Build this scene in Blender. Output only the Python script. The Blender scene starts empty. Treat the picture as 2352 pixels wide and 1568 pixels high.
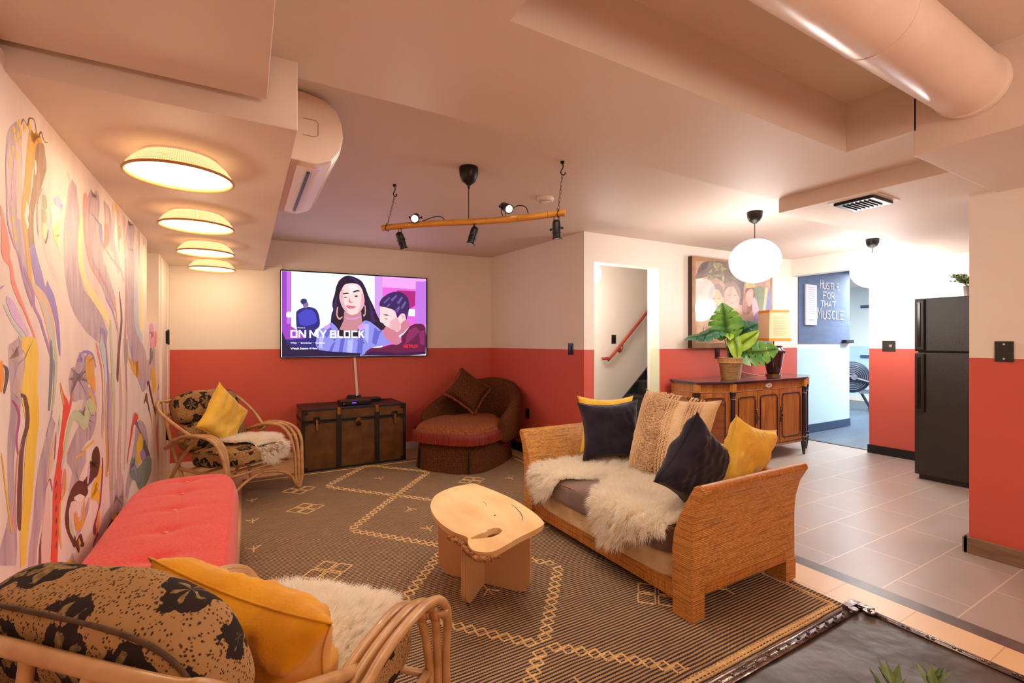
import bpy, bmesh, math, random
import numpy as np
from mathutils import Vector, Matrix, noise
from mathutils.geometry import tessellate_polygon
random.seed(7)
SC = bpy.context.scene
COL = SC.collection
PI = math.pi

# ---------------------------------------------------------------- camera, world, exposure
cam_d = bpy.data.cameras.new('camera')
cam_d.sensor_width = 36.0
cam_d.lens = 16.378
cam_d.clip_start = 0.02
cam = bpy.data.objects.new('camera', cam_d)
COL.objects.link(cam)
cam.location = (0, 0, 1.27)
cam.rotation_euler = (math.radians(90), 0, math.radians(-29.7))
SC.camera = cam
SC.view_settings.view_transform = 'Standard'
SC.view_settings.look = 'None'
SC.view_settings.gamma = 1.0
SC.view_settings.use_curve_mapping = False
SC.view_settings.exposure = 0.05
try:
    SC.cycles.diffuse_bounces = 6; SC.cycles.glossy_bounces = 3; SC.cycles.transmission_bounces = 8; SC.cycles.max_bounces = 10
except Exception: pass
try:
    SC.cycles.use_adaptive_sampling = True; SC.cycles.adaptive_threshold = 0.05; SC.cycles.use_light_tree = False
except Exception: pass
world = bpy.data.worlds.new('world'); SC.world = world
world.use_nodes = True
world.node_tree.nodes['Background'].inputs[0].default_value = (0.9, 0.75, 0.62, 1)
world.node_tree.nodes['Background'].inputs[1].default_value = 0.0

def light(name, kind, loc, power, color, size=0.1, aim=None, angle=60, blend=0.5, size_y=None):
    d = bpy.data.lights.new(name, kind)
    d.energy = power; d.color = color
    if kind == 'AREA':
        d.size = size
        if size_y: d.shape = 'RECTANGLE'; d.size_y = size_y
    else:
        d.shadow_soft_size = size
    if kind == 'SPOT':
        d.spot_size = math.radians(angle); d.spot_blend = blend
    o = bpy.data.objects.new(name, d); COL.objects.link(o); o.location = loc
    if aim is not None:
        o.rotation_euler = (Vector(aim) - Vector(loc)).to_track_quat('-Z', 'Y').to_euler()
    return o
WARM = (1.0, 0.69, 0.43)
AMBER = (1.0, 0.73, 0.46)
COOL = (0.86, 0.92, 1.0)
# added fills behind the camera and over the seating; gym room and stair lights
light('rear_fill_light', 'POINT', (1.7, -1.3, 1.85), 66, (1.0, 0.85, 0.69), 0.3)  # unseen point light added to brighten the pocket face and furniture
light('seating_fill_light', 'AREA', (1.1, 1.6, 2.24), 13, (1.0, 0.84, 0.66), 1.3, aim=(1.1, 1.6, 0), size_y=0.5)  # unseen area fill added under the ceiling for more downward light
light('gym_light', 'AREA', (8.8, 3.0, 2.3), 320, (0.90, 0.95, 1.0), 1.6, aim=(8.8, 3.0, 0))
light('kitchen_light', 'AREA', (4.9, 0.2, 2.06), 16, (1.0, 0.84, 0.74), 0.5, aim=(4.9, 0.2, 0))

# ---------------------------------------------------------------- materials
def lin(c):
    return tuple(((v / 255) / 12.92 if v / 255 <= 0.04045 else ((v / 255 + 0.055) / 1.055) ** 2.4) for v in c) + (1.0,)
MATS = {}
def base_mat(name, col, rough=0.6, metal=0.0, spec=None, coat=0.0, sheen=0.0):
    m = bpy.data.materials.new(name); m.use_nodes = True
    b = m.node_tree.nodes['Principled BSDF']
    b.inputs['Base Color'].default_value = lin(col) if len(col) == 3 else col
    b.inputs['Roughness'].default_value = rough
    b.inputs['Metallic'].default_value = metal
    if spec is not None: b.inputs['Specular IOR Level'].default_value = spec
    if coat: b.inputs['Coat Weight'].default_value = coat; b.inputs['Coat Roughness'].default_value = 0.08
    if sheen: b.inputs['Sheen Weight'].default_value = sheen
    MATS[name] = m
    return m
class N:
    """tiny node helper"""
    def __init__(s, m):
        s.m = m; s.t = m.node_tree; s.b = s.t.nodes.get('Principled BSDF')
    def n(s, typ, **kw):
        x = s.t.nodes.new(typ)
        for k, v in kw.items():
            if k.startswith('i_'):
                key = k[2:]
                key = int(key) if key.isdigit() else key.replace('_', ' ')
                x.inputs[key].default_value = v
            else: setattr(x, k, v)
        return x
    def l(s, a, b): s.t.links.new(a, b)
    def coord(s, which='Object', scale=(1, 1, 1), rot=(0, 0, 0), loc=(0, 0, 0)):
        c = s.n('ShaderNodeTexCoord'); mp = s.n('ShaderNodeMapping')
        mp.inputs['Scale'].default_value = scale; mp.inputs['Rotation'].default_value = rot; mp.inputs['Location'].default_value = loc
        s.l(c.outputs[which], mp.inputs[0]); return mp.outputs[0]
    def noise(s, vec, scale, detail=3, rough=0.5, dist=0):
        x = s.n('ShaderNodeTexNoise'); x.inputs['Scale'].default_value = scale; x.inputs['Detail'].default_value = detail
        x.inputs['Roughness'].default_value = rough; x.inputs['Distortion'].default_value = dist
        if vec is not None: s.l(vec, x.inputs['Vector'])
        return x.outputs['Fac']
    def ramp(s, fac, stops, interp='LINEAR'):
        x = s.n('ShaderNodeValToRGB'); cr = x.color_ramp; cr.interpolation = interp
        while len(cr.elements) > 1: cr.elements.remove(cr.elements[-1])
        cr.elements[0].position = stops[0][0]; cr.elements[0].color = stops[0][1]
        for p, c in stops[1:]:
            e = cr.elements.new(p); e.color = c
        s.l(fac, x.inputs[0]); return x.outputs[0]
    def mix(s, fac, a, b, mode='MIX'):
        x = s.n('ShaderNodeMix', data_type='RGBA', blend_type=mode)
        for inp, v in ((x.inputs[0], fac), (x.inputs[6], a), (x.inputs[7], b)):
            if isinstance(v, (int, float, tuple)): inp.default_value = v
            else: s.l(v, inp)
        return x.outputs[2]
    def math(s, op, a, b=None, c=None):
        x = s.n('ShaderNodeMath', operation=op)
        for i, v in enumerate((a, b, c)):
            if v is None: continue
            if isinstance(v, (int, float)): x.inputs[i].default_value = v
            else: s.l(v, x.inputs[i])
        return x.outputs[0]
    def sep(s, vec):
        x = s.n('ShaderNodeSeparateXYZ'); s.l(vec, x.inputs[0]); return x.outputs
    def comb(s, a, b, c):
        x = s.n('ShaderNodeCombineXYZ')
        for i, v in enumerate((a, b, c)):
            if isinstance(v, (int, float)): x.inputs[i].default_value = v
            else: s.l(v, x.inputs[i])
        return x.outputs[0]
    def col(s, c): s.l(c, s.b.inputs['Base Color'])
    def bump(s, h, strength=0.3, dist=0.01):
        x = s.n('ShaderNodeBump'); x.inputs['Strength'].default_value = strength; x.inputs['Distance'].default_value = dist
        s.l(h, x.inputs['Height']); s.l(x.outputs[0], s.b.inputs['Normal'])
W_ = (1, 1, 1, 1); K_ = (0, 0, 0, 1)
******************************
• [Exercise]: Restate only the lines running from the start of the material above through the line containing "PI = math.pi", ends included. No pictures.

• [Solution for this problem]:
Build this scene in Blender. Output only the Python script. The Blender scene starts empty. Treat the picture as 2352 pixels wide and 1568 pixels high.
import bpy, bmesh, math, random
import numpy as np
from mathutils import Vector, Matrix, noise
from mathutils.geometry import tessellate_polygon
random.seed(7)
SC = bpy.context.scene
COL = SC.collection
PI = math.pi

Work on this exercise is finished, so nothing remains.